• [The request]: Repeat the listing below word for word, stopping after the line that contains "rnd = random.Random(7)".
==== Dataset extract ====
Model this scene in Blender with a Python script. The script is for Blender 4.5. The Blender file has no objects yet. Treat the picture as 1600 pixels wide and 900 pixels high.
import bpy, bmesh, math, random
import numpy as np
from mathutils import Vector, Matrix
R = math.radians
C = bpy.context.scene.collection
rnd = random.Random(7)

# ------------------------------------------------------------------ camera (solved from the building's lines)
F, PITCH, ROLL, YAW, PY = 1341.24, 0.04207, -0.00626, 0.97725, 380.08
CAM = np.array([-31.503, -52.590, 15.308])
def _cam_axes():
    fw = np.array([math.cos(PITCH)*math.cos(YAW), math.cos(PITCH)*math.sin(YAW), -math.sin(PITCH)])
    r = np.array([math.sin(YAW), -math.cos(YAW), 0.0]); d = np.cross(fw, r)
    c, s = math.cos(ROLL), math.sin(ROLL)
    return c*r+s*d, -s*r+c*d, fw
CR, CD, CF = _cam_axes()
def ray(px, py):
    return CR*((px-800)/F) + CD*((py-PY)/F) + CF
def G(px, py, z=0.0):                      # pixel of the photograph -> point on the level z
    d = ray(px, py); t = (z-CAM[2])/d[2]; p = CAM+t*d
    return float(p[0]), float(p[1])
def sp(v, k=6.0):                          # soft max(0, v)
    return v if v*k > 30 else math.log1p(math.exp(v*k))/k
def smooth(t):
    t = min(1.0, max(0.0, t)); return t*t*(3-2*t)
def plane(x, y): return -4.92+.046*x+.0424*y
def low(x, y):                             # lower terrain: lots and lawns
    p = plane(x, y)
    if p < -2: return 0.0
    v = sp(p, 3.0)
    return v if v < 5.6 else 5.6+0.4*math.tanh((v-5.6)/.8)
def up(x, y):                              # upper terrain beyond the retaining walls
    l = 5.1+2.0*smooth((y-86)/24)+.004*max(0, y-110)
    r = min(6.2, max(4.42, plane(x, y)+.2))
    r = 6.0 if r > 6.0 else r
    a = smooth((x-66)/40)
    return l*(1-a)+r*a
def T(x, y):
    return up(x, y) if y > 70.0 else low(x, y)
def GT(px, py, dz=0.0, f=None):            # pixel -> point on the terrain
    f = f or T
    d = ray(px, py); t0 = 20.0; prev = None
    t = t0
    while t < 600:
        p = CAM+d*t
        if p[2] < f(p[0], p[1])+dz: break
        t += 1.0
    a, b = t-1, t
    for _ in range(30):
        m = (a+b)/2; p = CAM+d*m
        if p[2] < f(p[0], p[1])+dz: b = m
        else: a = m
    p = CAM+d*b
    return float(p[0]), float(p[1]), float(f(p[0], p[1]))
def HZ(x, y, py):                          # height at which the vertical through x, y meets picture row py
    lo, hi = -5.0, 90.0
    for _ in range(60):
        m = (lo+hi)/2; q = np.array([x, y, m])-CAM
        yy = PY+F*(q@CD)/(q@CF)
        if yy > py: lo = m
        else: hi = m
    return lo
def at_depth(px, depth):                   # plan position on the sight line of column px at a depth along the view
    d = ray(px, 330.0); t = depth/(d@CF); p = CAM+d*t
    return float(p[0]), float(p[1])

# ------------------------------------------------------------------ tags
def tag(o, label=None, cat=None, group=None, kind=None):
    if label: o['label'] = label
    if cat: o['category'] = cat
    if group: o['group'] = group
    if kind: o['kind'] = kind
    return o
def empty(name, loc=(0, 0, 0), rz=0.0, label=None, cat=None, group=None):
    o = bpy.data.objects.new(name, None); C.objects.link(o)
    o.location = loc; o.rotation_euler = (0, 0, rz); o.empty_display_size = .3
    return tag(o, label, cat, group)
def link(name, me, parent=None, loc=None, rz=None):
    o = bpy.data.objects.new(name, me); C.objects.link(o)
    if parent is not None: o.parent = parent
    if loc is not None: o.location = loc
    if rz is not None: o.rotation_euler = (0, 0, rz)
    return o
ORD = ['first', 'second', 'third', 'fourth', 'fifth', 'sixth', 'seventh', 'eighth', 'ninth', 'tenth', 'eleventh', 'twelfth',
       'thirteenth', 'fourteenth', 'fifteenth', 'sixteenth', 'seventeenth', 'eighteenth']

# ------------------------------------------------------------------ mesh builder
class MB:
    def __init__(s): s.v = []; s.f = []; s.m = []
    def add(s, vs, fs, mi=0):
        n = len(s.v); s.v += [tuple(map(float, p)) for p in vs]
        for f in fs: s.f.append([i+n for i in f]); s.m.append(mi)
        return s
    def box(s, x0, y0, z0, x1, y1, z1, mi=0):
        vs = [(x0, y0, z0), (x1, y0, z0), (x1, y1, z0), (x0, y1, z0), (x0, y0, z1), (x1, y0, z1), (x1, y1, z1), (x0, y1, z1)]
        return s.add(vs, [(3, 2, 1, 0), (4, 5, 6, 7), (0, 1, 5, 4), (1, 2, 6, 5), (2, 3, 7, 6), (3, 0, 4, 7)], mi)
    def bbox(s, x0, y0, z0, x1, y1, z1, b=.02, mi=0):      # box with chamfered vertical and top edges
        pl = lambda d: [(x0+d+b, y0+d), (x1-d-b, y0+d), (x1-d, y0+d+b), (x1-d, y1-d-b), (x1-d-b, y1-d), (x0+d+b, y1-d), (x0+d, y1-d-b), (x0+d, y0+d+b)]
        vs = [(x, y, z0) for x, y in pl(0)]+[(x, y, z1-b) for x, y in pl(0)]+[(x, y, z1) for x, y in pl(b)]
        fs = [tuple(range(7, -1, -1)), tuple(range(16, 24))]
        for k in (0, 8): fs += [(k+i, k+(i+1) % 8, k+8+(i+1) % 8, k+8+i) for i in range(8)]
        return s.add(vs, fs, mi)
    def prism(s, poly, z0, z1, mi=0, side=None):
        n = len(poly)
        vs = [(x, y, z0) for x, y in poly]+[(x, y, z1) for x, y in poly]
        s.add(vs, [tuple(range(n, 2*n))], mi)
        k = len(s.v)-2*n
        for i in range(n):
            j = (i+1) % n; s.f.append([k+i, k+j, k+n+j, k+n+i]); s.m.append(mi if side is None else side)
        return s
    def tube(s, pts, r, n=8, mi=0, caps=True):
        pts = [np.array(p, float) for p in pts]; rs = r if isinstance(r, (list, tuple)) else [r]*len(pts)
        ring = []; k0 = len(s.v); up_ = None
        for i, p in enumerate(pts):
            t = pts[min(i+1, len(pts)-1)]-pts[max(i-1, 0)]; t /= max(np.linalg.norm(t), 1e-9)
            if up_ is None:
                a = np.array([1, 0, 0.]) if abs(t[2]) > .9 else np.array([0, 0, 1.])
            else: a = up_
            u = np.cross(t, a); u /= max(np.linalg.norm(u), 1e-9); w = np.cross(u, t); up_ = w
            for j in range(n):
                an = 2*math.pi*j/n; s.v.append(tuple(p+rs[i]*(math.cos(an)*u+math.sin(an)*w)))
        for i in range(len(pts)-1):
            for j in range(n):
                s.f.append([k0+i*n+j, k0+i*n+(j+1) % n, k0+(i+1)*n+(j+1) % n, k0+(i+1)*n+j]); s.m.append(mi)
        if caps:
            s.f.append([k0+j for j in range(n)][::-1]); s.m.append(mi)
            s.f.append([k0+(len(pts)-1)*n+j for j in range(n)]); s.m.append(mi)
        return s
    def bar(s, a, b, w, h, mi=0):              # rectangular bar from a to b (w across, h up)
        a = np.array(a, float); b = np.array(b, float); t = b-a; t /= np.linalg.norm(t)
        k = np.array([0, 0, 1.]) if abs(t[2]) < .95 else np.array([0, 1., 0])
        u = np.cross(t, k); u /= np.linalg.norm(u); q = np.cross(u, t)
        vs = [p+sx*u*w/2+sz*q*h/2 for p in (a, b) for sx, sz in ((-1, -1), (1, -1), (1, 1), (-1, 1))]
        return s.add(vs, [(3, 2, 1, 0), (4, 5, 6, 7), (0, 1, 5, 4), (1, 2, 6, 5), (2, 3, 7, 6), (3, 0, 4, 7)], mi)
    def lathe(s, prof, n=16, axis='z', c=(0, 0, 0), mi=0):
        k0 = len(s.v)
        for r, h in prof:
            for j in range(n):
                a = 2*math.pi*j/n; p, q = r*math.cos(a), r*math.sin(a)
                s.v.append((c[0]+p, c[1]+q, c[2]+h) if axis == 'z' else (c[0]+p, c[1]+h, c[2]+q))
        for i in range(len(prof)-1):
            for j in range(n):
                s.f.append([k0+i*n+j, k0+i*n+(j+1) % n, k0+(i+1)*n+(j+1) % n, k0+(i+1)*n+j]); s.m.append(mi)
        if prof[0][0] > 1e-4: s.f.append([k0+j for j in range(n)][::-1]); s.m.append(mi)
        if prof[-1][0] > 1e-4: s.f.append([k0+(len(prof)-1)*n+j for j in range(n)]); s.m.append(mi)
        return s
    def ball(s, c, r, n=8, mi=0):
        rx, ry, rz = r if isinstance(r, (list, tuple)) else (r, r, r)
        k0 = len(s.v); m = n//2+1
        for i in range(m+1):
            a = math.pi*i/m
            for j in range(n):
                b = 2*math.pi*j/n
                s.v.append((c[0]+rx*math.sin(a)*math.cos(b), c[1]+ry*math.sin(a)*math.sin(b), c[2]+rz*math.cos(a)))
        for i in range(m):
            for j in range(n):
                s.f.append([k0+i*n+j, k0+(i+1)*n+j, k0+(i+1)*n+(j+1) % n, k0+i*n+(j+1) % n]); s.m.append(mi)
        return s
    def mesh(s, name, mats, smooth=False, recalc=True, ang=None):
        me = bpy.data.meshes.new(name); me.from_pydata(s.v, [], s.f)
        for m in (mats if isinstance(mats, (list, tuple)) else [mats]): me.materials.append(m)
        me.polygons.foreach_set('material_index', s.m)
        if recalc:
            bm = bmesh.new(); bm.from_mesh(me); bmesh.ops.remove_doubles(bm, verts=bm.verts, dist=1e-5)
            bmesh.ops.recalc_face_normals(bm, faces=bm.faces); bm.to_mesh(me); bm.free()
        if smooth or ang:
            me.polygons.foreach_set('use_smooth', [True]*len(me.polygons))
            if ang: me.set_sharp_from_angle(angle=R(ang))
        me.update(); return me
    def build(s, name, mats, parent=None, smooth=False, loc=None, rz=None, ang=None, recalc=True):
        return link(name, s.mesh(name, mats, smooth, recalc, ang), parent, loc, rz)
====
• [Result below]:
Model this scene in Blender with a Python script. The script is for Blender 4.5. The Blender file has no objects yet. Treat the picture as 1600 pixels wide and 900 pixels high.
import bpy, bmesh, math, random
import numpy as np
from mathutils import Vector, Matrix
R = math.radians
C = bpy.context.scene.collection
rnd = random.Random(7)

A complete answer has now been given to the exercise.